$P(n,k)$ is the number of partitions of $n$ into exactly $k$ parts. (It is also the number of partitions of $n$ into any number of parts with greatest part equal to $k$; also, for $n\ge k$, the number of partitions of $n-k$ into parts of size at most $k$.)

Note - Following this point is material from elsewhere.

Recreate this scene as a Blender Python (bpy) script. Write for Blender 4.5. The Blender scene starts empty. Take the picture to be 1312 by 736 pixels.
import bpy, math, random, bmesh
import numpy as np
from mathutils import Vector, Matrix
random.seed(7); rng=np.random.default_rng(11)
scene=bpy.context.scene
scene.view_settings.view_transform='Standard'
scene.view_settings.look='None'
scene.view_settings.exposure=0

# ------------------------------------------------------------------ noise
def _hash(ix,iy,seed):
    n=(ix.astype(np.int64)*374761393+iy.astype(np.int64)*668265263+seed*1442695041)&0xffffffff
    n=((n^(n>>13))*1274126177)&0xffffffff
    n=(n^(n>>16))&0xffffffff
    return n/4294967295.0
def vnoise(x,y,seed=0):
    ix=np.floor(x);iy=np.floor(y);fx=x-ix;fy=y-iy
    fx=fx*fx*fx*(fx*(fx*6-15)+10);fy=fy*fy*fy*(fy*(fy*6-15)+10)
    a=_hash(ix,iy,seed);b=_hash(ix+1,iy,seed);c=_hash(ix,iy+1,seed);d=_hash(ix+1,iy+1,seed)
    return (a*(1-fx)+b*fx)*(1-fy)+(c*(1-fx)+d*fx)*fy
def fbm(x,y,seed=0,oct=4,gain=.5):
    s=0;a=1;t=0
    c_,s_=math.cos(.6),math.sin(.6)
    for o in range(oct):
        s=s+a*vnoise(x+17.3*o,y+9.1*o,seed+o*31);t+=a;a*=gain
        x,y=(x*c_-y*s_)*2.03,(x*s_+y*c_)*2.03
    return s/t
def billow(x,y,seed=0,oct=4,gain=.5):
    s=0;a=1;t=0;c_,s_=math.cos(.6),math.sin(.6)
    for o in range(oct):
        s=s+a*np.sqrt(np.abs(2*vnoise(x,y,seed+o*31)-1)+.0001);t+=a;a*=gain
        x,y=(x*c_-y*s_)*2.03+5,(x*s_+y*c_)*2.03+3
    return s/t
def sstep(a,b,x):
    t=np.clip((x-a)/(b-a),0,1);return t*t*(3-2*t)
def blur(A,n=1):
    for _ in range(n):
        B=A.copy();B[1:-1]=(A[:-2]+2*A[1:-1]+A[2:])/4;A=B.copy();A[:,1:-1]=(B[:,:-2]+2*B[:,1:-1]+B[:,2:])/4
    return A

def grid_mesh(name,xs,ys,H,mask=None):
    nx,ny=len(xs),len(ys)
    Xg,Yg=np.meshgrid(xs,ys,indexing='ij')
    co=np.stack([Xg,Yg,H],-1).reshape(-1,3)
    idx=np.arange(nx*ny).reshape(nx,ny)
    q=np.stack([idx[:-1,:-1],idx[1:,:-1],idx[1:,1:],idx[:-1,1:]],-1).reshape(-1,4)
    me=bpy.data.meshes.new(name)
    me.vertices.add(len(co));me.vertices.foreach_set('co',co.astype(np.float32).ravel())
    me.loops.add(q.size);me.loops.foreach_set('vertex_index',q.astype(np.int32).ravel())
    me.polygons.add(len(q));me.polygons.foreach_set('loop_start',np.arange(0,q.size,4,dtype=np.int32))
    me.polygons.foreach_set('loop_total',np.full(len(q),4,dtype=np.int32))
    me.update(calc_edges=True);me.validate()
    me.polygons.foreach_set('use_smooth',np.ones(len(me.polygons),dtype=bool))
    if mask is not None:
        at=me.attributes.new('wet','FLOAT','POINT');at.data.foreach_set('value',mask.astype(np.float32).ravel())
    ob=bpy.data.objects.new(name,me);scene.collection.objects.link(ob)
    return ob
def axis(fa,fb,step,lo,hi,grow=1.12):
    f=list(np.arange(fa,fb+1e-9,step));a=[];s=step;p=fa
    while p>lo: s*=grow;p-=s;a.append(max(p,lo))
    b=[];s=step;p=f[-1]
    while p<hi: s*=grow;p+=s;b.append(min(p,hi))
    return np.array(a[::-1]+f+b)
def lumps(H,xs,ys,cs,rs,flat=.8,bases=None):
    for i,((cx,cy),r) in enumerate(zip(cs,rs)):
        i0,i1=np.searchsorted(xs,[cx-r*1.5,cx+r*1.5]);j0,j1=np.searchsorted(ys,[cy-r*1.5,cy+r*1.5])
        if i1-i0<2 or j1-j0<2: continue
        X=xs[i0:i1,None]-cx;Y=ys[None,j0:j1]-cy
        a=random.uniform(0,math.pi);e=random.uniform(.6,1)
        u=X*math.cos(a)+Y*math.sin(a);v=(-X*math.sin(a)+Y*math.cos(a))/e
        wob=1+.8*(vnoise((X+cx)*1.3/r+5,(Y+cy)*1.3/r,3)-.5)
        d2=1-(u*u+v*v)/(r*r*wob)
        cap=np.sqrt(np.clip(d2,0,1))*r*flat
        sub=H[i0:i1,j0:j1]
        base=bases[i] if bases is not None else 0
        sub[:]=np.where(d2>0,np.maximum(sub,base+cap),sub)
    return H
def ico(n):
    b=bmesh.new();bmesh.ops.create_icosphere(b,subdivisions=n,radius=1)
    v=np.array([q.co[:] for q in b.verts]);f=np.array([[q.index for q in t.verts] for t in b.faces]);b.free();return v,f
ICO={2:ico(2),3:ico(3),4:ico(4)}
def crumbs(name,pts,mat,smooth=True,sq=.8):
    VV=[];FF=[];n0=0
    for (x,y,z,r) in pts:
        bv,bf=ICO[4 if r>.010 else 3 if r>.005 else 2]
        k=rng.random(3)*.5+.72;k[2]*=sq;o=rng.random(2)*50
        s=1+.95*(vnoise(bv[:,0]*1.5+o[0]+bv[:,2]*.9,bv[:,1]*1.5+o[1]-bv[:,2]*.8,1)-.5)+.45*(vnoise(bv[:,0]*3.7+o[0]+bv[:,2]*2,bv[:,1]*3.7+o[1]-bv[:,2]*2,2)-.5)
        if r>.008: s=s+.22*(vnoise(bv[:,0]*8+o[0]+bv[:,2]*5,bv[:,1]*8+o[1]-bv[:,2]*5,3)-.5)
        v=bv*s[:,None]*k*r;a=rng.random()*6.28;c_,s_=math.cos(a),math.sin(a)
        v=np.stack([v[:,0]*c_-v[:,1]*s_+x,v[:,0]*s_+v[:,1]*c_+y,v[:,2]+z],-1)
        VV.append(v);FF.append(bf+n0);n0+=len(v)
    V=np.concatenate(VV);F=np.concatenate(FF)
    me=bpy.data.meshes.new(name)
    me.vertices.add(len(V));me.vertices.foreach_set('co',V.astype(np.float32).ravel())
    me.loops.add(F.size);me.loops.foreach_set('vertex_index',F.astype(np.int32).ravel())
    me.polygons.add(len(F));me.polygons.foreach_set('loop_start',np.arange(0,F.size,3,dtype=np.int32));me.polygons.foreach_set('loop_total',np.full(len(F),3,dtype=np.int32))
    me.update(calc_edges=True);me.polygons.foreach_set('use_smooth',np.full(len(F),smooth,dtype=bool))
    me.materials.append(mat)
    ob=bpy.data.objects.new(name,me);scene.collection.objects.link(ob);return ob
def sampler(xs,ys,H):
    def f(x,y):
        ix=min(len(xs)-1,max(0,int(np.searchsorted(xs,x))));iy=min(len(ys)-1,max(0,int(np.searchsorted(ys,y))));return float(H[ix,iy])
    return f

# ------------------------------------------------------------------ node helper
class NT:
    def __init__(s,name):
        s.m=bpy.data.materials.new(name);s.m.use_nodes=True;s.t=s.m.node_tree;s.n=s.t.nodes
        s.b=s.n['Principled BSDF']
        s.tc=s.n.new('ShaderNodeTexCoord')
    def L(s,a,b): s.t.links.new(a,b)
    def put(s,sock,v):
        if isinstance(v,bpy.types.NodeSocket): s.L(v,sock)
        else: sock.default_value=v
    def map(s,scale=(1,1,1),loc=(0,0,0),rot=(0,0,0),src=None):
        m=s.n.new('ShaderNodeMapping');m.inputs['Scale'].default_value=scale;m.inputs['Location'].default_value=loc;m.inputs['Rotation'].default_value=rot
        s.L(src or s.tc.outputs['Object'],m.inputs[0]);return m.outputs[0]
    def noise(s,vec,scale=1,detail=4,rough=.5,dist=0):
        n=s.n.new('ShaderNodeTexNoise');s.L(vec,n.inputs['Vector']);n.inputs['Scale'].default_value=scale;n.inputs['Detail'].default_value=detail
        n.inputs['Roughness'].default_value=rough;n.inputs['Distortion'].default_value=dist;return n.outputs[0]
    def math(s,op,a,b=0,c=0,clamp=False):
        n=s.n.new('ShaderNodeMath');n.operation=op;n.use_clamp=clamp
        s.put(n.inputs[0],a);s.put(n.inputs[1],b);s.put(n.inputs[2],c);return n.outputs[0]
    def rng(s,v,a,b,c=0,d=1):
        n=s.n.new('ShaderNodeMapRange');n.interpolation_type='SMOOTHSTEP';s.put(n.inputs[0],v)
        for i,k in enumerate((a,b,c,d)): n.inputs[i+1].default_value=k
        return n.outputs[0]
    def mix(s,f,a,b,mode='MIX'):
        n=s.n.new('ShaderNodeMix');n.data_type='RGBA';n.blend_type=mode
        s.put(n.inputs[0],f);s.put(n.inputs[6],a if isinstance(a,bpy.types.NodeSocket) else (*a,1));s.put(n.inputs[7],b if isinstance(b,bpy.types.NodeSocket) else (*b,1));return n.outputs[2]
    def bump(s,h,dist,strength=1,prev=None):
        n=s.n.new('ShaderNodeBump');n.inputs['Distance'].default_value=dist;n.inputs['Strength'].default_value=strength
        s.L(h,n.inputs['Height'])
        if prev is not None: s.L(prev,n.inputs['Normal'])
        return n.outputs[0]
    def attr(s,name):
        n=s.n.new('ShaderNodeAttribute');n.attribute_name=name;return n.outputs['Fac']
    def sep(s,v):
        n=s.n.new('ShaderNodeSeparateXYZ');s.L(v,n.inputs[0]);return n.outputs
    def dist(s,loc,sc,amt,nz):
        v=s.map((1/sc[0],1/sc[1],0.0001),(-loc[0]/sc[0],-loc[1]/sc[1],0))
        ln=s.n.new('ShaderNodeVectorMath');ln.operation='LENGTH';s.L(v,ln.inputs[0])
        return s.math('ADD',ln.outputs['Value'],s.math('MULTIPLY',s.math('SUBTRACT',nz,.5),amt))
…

$P(n,3)$ is OEIS sequence A069905.
You are probably familiar with the identity
$$P(n,k)=P(n-1,k-1)+P(n-k,k)\quad\quad(n\ge k\ge1);\tag1$$
if not, observe that $P(n-1,k-1)$ is the number of partitions of $n$ into $k$ parts with least part equal to $1$, and $P(n-k,k)$ is the number of partitions of $n$ into $k$ parts with least part greater than $1$. We need this for $k=3$:
$$P(n,3)=P(n-1,2)+P(n-3,3)\quad\quad(n\ge3)\tag2.$$
Since $P(n,2)=\left\lfloor\frac n2\right\rfloor$, we can rewrite $(2)$ as
$$P(n,3)=\left\lfloor\frac{n-1}2\right\rfloor+P(n-3,3)\quad\quad(n\ge3).\tag3$$
Applying $(3)$ twice, we get
$$P(n,3)=\left\lfloor\frac{n-1}2\right\rfloor+\left\lfloor\frac{n-4}2\right\rfloor+P(n-6,3)\quad\quad(n\ge6).\tag4$$
Since
$$\left\lfloor\frac{n-1}2\right\rfloor+\left\lfloor\frac{n-4}2\right\rfloor=\begin{cases}\frac{n-2}2+\frac{n-4}2=n-3\quad\text{ if }n\text{ is even },\\
\frac{n-1}2+\frac{n-5}2=n-3\quad\text{ if }n\text{ is odd },
\end{cases}$$
we can rewrite $(4)$ as
$$P(n,3)=P(n-6,3)+n-3\quad\quad(n\ge6).\tag5$$
Hence, if we suppose that $n\ge6$ and
$$P(n-6,3)=\left\lfloor\frac{(n-6)^2}{12}\right\rfloor=\left\lfloor\frac{n^2-12n+36}{12}\right\rfloor=\left\lfloor\frac{n^2}{12}\right\rfloor-n+3,$$
it follows by $(5)$ that
$$P(n,3)=P(n-6,3)+n-3=\left\lfloor\frac{n^2}{12}\right\rfloor.$$
Since the equality $P(n,3)=\left\lfloor\frac{n^2}{12}\right\rfloor$ holds for the base cases $n=0,1,2,4,5$, it follows by induction that it holds whenever $n\not\equiv3\pmod6$.
Remark. In the same way, we can show that the identity
$$P(n,3)=\left\lfloor\frac{n^2+3}{12}\right\rfloor$$
holds for all $n$ without exception.